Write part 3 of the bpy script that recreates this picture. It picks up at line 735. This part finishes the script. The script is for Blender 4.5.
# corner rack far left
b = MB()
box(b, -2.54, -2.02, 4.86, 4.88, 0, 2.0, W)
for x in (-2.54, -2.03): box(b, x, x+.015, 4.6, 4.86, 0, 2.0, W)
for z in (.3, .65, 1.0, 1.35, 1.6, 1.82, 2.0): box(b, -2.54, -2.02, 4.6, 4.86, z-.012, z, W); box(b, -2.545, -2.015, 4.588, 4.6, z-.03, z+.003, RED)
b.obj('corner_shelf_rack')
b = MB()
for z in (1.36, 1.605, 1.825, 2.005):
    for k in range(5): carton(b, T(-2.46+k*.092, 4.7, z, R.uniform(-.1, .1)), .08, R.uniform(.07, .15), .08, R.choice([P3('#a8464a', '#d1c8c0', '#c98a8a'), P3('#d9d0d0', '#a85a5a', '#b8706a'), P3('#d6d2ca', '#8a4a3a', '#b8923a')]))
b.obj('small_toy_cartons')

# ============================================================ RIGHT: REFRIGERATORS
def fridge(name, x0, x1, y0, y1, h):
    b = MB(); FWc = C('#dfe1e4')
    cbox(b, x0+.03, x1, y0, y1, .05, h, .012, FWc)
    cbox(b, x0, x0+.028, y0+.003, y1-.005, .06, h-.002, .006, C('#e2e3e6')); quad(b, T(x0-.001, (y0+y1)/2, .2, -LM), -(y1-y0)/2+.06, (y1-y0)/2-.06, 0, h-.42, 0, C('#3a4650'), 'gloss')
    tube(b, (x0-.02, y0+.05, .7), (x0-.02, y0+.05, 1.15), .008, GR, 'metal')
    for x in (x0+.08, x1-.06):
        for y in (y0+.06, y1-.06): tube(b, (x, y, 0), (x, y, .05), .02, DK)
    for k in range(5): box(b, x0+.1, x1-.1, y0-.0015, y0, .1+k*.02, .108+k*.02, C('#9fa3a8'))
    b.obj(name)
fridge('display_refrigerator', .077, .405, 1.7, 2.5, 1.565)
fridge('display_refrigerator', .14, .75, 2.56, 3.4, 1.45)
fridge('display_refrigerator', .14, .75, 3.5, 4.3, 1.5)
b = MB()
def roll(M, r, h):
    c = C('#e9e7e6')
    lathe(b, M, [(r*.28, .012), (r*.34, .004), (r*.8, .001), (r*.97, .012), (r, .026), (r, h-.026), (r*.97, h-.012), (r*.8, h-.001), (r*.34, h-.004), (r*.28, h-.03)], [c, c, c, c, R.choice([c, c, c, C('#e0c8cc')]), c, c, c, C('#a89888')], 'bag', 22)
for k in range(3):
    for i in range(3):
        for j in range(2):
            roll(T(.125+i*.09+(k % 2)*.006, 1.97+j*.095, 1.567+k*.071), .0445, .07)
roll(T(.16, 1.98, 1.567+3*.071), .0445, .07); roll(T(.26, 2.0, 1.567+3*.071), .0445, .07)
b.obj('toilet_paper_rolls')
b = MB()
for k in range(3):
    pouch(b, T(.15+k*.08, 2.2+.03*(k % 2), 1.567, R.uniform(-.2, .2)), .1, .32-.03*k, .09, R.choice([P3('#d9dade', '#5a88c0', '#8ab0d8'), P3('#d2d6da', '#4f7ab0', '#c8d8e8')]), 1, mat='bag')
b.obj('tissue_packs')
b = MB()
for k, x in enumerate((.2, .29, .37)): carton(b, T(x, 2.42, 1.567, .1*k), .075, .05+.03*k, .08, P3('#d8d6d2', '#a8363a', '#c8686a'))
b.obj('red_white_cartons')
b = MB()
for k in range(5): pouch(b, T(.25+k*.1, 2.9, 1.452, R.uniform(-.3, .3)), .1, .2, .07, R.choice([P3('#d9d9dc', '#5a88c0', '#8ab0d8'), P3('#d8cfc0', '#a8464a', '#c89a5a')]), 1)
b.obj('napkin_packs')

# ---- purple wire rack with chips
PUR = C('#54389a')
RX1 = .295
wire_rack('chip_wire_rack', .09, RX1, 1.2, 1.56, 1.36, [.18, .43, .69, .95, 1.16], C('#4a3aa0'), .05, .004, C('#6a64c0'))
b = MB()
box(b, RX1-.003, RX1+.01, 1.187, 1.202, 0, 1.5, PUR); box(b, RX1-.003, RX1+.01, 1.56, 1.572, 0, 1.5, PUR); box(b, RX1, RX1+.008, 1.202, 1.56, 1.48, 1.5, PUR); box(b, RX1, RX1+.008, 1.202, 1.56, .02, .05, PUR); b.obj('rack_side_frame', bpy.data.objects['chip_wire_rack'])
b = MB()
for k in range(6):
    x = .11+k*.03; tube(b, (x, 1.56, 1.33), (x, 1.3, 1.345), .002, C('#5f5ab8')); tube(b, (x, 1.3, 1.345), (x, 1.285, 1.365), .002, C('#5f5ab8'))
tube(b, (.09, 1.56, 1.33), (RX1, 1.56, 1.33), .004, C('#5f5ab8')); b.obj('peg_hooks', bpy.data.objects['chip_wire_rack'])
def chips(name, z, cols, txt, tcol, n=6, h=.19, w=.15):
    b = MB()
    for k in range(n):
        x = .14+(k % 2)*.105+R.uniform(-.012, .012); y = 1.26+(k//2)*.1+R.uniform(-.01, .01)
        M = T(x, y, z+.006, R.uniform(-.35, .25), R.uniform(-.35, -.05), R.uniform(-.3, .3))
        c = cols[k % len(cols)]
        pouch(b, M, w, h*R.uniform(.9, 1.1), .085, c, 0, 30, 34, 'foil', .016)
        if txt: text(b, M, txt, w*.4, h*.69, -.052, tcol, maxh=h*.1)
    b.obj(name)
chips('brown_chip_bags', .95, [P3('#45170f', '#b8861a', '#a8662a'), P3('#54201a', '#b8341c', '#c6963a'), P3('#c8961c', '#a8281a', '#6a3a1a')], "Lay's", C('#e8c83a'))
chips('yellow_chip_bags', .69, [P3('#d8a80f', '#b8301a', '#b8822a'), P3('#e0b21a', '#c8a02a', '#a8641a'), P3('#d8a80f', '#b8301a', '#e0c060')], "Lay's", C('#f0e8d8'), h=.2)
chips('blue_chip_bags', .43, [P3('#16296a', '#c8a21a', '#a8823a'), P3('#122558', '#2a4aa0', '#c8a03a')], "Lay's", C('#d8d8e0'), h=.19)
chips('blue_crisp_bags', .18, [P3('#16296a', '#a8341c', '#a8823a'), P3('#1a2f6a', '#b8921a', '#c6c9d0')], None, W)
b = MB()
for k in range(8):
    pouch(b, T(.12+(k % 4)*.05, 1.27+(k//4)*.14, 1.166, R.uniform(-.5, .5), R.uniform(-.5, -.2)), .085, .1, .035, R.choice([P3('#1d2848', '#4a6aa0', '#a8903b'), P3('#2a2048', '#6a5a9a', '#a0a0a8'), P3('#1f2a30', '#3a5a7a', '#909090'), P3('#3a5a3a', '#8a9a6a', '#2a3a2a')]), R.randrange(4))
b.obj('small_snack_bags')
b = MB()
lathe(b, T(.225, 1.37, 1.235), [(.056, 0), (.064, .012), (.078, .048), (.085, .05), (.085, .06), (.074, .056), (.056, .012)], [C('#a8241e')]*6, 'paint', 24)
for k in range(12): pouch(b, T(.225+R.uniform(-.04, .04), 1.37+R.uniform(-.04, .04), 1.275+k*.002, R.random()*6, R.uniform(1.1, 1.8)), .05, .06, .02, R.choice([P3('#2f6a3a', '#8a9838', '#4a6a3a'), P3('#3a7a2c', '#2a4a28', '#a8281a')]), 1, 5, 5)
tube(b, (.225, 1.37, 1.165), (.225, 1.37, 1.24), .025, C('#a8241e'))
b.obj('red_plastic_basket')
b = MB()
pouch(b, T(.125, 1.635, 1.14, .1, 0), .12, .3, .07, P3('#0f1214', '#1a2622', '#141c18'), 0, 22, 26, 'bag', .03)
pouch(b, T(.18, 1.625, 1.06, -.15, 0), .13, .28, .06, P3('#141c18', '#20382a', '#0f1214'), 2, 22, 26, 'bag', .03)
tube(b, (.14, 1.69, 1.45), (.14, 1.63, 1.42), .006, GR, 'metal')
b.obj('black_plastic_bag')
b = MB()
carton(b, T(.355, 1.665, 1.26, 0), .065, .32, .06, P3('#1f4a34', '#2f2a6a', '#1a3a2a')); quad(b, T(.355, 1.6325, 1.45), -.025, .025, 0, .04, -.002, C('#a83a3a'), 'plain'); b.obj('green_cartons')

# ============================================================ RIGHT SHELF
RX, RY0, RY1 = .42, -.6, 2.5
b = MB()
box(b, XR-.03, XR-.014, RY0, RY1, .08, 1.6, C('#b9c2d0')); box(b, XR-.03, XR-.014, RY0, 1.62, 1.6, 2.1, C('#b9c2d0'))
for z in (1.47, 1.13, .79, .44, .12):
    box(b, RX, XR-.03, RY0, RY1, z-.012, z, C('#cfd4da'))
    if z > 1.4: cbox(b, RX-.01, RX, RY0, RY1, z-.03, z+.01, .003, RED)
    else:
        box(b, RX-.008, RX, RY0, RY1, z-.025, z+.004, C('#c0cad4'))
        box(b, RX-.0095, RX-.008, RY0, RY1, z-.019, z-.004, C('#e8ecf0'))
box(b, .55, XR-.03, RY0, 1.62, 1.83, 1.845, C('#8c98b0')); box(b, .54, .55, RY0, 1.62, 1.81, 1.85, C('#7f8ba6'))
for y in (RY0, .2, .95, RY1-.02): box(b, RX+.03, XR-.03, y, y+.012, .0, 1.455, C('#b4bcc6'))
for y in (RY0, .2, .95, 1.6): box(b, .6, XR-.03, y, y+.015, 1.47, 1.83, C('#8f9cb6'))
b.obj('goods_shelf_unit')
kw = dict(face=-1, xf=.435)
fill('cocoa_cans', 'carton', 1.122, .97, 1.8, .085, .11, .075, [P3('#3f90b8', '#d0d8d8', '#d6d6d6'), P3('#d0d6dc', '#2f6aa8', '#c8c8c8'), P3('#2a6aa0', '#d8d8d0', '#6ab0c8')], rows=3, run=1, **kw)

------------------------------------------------

WRITTEN TASK: Quote only the stretch of lines that starts the data above and ends with the line containing "b.obj('small_toy_cartons')", both included.

ANSWER TO THIS PROBLEM:
Write part 3 of the bpy script that recreates this picture. It picks up at line 735. This part finishes the script. The script is for Blender 4.5.
# corner rack far left
b = MB()
box(b, -2.54, -2.02, 4.86, 4.88, 0, 2.0, W)
for x in (-2.54, -2.03): box(b, x, x+.015, 4.6, 4.86, 0, 2.0, W)
for z in (.3, .65, 1.0, 1.35, 1.6, 1.82, 2.0): box(b, -2.54, -2.02, 4.6, 4.86, z-.012, z, W); box(b, -2.545, -2.015, 4.588, 4.6, z-.03, z+.003, RED)
b.obj('corner_shelf_rack')
b = MB()
for z in (1.36, 1.605, 1.825, 2.005):
    for k in range(5): carton(b, T(-2.46+k*.092, 4.7, z, R.uniform(-.1, .1)), .08, R.uniform(.07, .15), .08, R.choice([P3('#a8464a', '#d1c8c0', '#c98a8a'), P3('#d9d0d0', '#a85a5a', '#b8706a'), P3('#d6d2ca', '#8a4a3a', '#b8923a')]))
b.obj('small_toy_cartons')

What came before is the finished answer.